The Uniting Methodist Conference in early November 2017 was filled with a great number of teachings and fellowship opportunities. I heard once again the ways the Church is following and not following the three rules of the Church (Do no harm, Do good, Stay in love with God). I am thankful to have been there.
Like all movements there are those who feel the movement is not what it should be. Some feel the movement is too bold and others feel it is not bold enough. At the heart of this tension seems not so much a desire to do what is Right, but rather to do what is Pure. Traditionalists desire that there be a purity of standards and Progressives desire there to be a purity of justice. The striving for a "purer" expression of Church is one of the most illusive and sometimes most destructive endeavors we embark upon. In our pursuit of purity we can really do some great harm to others and our own selves.
It is clear to me the "incompatablists" on the left and right are trapped by the same desire for purity. As one who upholds unity as a core value, I find the movements to embrace purity to be misguided and unhelpful. Frankly, purity hurts. It is why Jesus was less concerned about purity than about healing.
Purists would desire a church that is free from whatever it is they find less than pure. And if there is a blemish in the church then the blemish is to be removed. The efforts to create a pure Church ultimately lead to a Church that is the whitewashed tombs Jesus spoke against. A charge against the Uniting Methodist Movement is that centrists do not stand for anything, that they are lukewarm.
So let me be clear, centrists in the Uniting Methodist movement stand for mercy over purity (Matthew 9:13).
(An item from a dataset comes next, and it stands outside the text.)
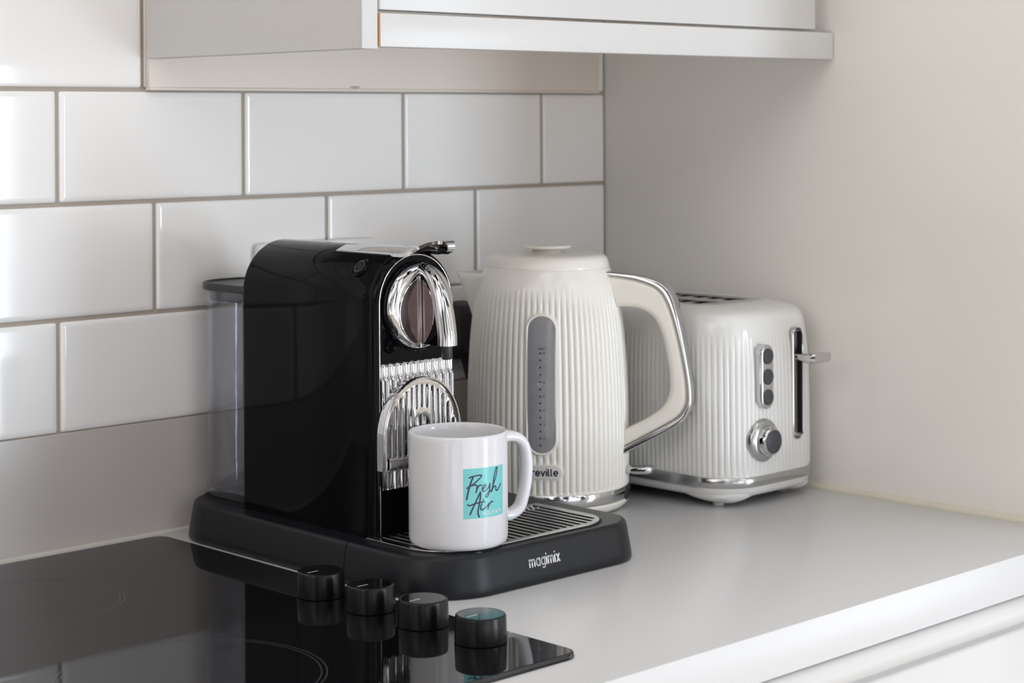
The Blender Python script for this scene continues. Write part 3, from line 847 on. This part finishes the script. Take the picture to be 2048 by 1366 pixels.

The pursuit of purity in the church reminds me of the great work of Carlo Carretto. Specifically how, without calling it purity, he calls out the idolatry of a Church where purity is promoted:
How baffling you are, oh Church, and yet how I love you! How you have made me suffer, and yet how much I owe you! I would like to see you destroyed, and yet I need your presence. You have given me so much scandal and yet you have made me understand what sanctity is. I have seen nothing in the world more devoted to obscurity, more compromised, more false, and yet I have touched nothing more pure, more generous, more beautiful. How often I have wanted to shut the doors of my soul in your face, and how often I have prayed to die in the safety of your arms. No, I cannot free myself from you, because I am you, though not completely. And besides, where would I go? Would I establish another? I would not be able to establish it without the same faults, for they are the same faults I carry in me. And if I did establish another, it would be my Church, not the Church of Christ. I am old enough to know that I am no better than anyone else. -
I invite anyone who understands that a pure church is less a church of Christ and more a church of ego, to join the Uniting Methodist Movement.